Un paso apresurado seguido de otro igual los había llevado finalmente a su destino; el pago por la leche fue entregado y la transacción se completó. Pero cuando el tendero guardaba las monedas que le fueron entregadas, el sonar del cambio al caer en su caja de ganancias se vio opacado por un fuerte rechinar… luego de ello, un motor desbordante se apagaba conforme los segundos transcurrían y la distancia a la cual viajaba se escuchaba más lejana.

“Va hecho la mocha”, pensaron Fernando y Noemí al unísono. Pero los gritos que le siguieron a ese lapso de reflexión eliminaron de golpe su pensar en el desesperado conductor que casi hace explotar la máquina de su bólido, o un Ford Focus (se enteraron después) que por ese corto tiempo se había convertido en Mustang.

“Una niña de tres años y un menor de siete perdieron la vida de forma dramática tras ser embestidos por un vehículo en pleno Anillo Periférico. Los hechos ocurrieron aproximadamente a las 21:50 horas de ayer, sobre el tramo Sur de esa concurrida arteria”, citó un diario local que cubrió el deceso de dos niños.

La pareja intuyó lo peor cuando escuchó que el ulular de las sirenas se aproximaba. Sus conocidos se les acercaron temerosos. Uno de ellos salió de entre los demás; alguien tenía que hacerlo: “Myriam y Raúl fueron atropellados, nada se pudo hacer por ellos, murieron al instante”.

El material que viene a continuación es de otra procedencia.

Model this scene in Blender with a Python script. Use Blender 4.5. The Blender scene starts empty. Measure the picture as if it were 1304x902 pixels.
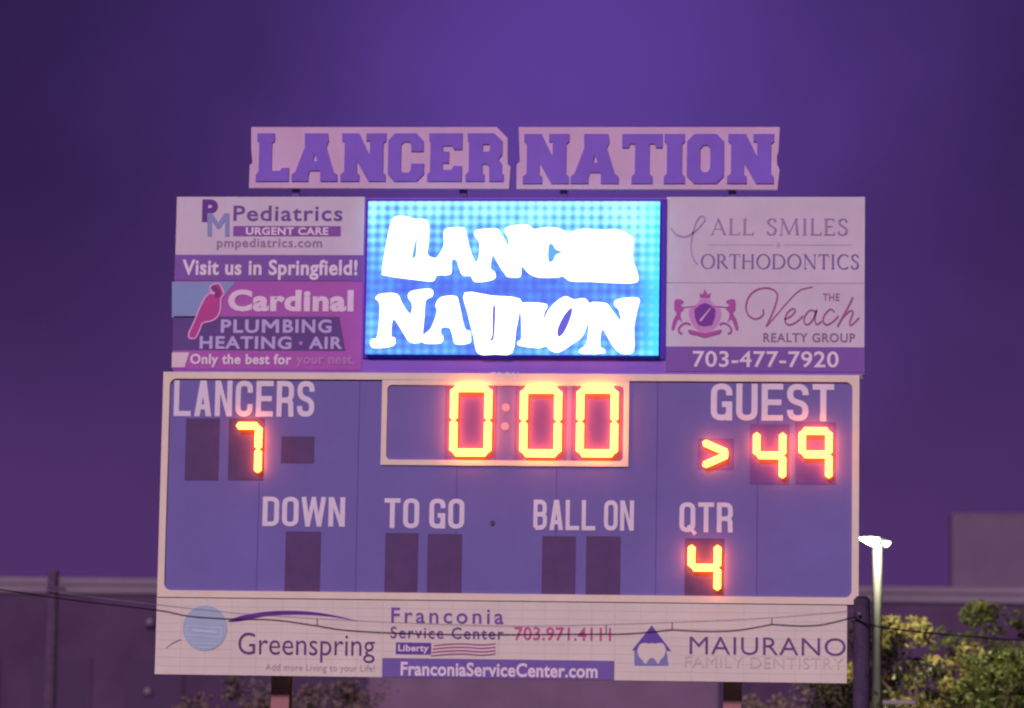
import bpy, bmesh, math, random
import numpy as np
from mathutils import Vector, Matrix

random.seed(7)
RNG = np.random.default_rng(11)
S = bpy.context.scene
COL = S.collection

# ------------------------------------------------------------------ camera
IW, IH, FPX = 1304.0, 902.0, 4500.0
CAM = Vector((4.4605, -45.5178, 2.5006))
YAW, PITCH, ROLL = -0.096751, 0.124442, -0.016501
_cy, _sy, _cp, _sp = math.cos(YAW), math.sin(YAW), math.cos(PITCH), math.sin(PITCH)
FWD = Vector((_sy * _cp, _cy * _cp, _sp))
_r = Vector((_cy, -_sy, 0)); _u = _r.cross(FWD)
_cr, _sr = math.cos(ROLL), math.sin(ROLL)
RIGHT = _cr * _r - _sr * _u
UP = _sr * _r + _cr * _u
cd = bpy.data.cameras.new('camera')
cam = bpy.data.objects.new('camera', cd); COL.objects.link(cam)
M = Matrix((RIGHT, UP, -FWD)).transposed().to_4x4(); M.translation = CAM
cam.matrix_world = M
cd.sensor_fit = 'HORIZONTAL'; cd.sensor_width = 36.0; cd.lens = FPX / IW * 36.0
cd.clip_start = 0.5; cd.clip_end = 3000.0
cd.dof.use_dof = True; cd.dof.focus_distance = 45.0; cd.dof.aperture_fstop = 0.9
S.camera = cam

# ------------------------------------------------------------------ sky, floodlight, exposure
SUN_EL, SUN_AZ = math.radians(30), math.radians(-14)          # floodlights of the field, behind the camera
wd = bpy.data.worlds.new('World'); S.world = wd; wd.use_nodes = True
nt = wd.node_tree; nt.nodes.clear()
def N(t, tree=None, **kw):
    n = (tree or nt).nodes.new(t)
    for k, v in kw.items(): setattr(n, k, v)
    return n
tc = N('ShaderNodeTexCoord')
nrm = N('ShaderNodeVectorMath', operation='NORMALIZE'); nt.links.new(tc.outputs['Generated'], nrm.inputs[0])
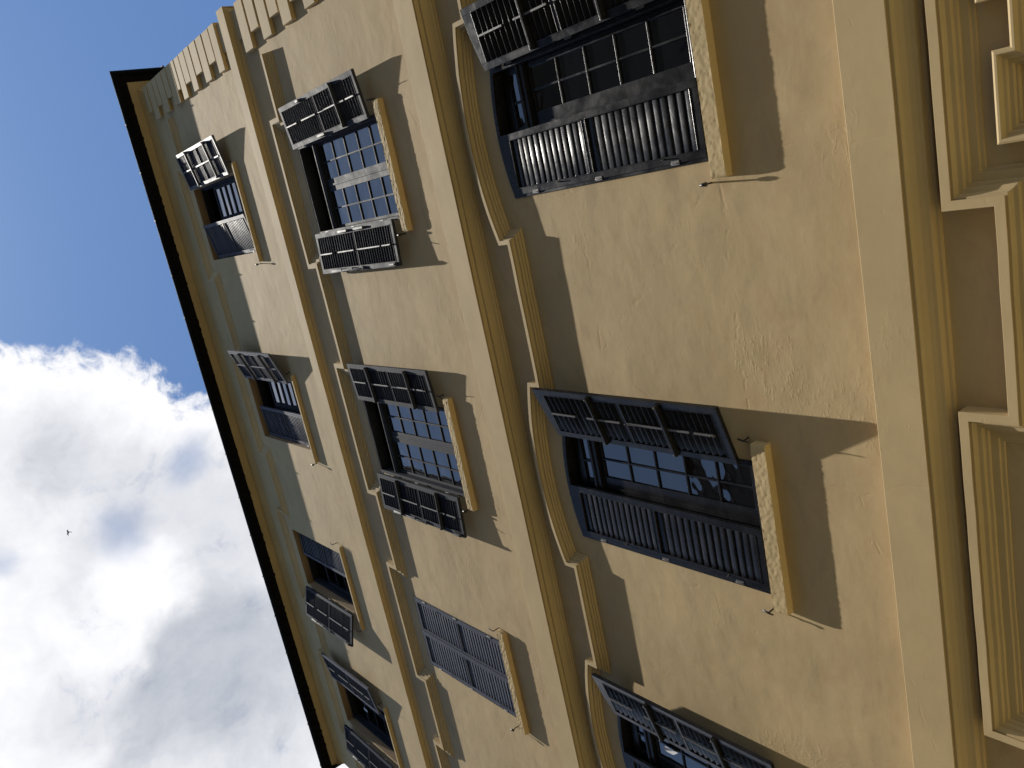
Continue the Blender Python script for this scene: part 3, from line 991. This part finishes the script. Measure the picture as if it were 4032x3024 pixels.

La leche que recién había sido adquirida se unió al asfalto en que los cuerpos de sus hijos reposaban. El silencio fue total.

Aquel bólido que momentos antes no representó más que un sobresalto, en ese momento se convirtió en el ladrón de las almas de sus hijos. Él las tenía… se las llevó en el parabrisas.

Los cuerpos de los infortunados niños (que asustados al notar la ausencia de sus padres, los siguieron en su mortal trayecto) yacían inertes en el suelo; a Raúl incluso le habían arrebatado su oreja. El golpe que recibieron los privó de la existencia de forma inmediata. Quizás ése era el único alivio… ¿o es que acaso hay alivio alguno cuando sabes que los ángeles que minutos antes se gritaban y peleaban entre sí no lo van a hacer ya más?

La prensa llegó momentos después. Luces y flashes, las cámaras encendidas; los oficiales que llegaron a auxiliar, son abordados por los hombres de esos aparatos. Piden una explicación de lo ocurrido. ¿Cómo es que sucedió?, preguntas y respuestas surgen en medio del caos.

“Le avisan a mis unidades que hay una persona atropellada sobre Periférico, casi al cruce con Colón. Cuando arriba la unidad se encuentra no uno, sino los cuerpos de dos menores de edad (…) los papás, que son los encargados de una llantera ubicada en las cercanías, mencionan que salieron a la tienda y sus hijos fueron a seguirlos, pero nunca se dieron cuenta de ello”, informa el comandante Martín Álvarez Gallegos, para aliviar las incesantes preguntas que los medios de comunicación formulan tras cada réplica.

“Varias de mis unidades se dieron a la tarea de buscar el vehículo y el resultado fue negativo, no pudimos localizarlo”, indicó, visiblemente consternado por llegar a prestar su servicio al escenario de dos muertes tempranas, de dos niños que deberían seguir viendo la televisión y no siendo envueltos en bolsas azules.

Mientras, los vehículos disminuyen su andar para captar un poco de lo que pasó, pero nada de eso es percibido por Fernando o Noemí. Para ellos, el mundo se ha detenido, no hay más vida ya, porque la suya se encuentra a pocos metros de ellos, postrada en el asfalto.

El único movimiento es el de sus manos, que ocasionalmente se dirige a la mejilla del otro para limpiar su rostro del líquido salado que emana exageradamente de sus ojos. Lo que sigue, es nada, es abrazarse para evitar que la soledad se apodere por completo de ellos, pues, al igual que en los niños que no rebasan la barrera de los diez años, el temor a ella juega un papel primordial en el manejo de sus instintos y, en consecuencia, en su forma de actuar.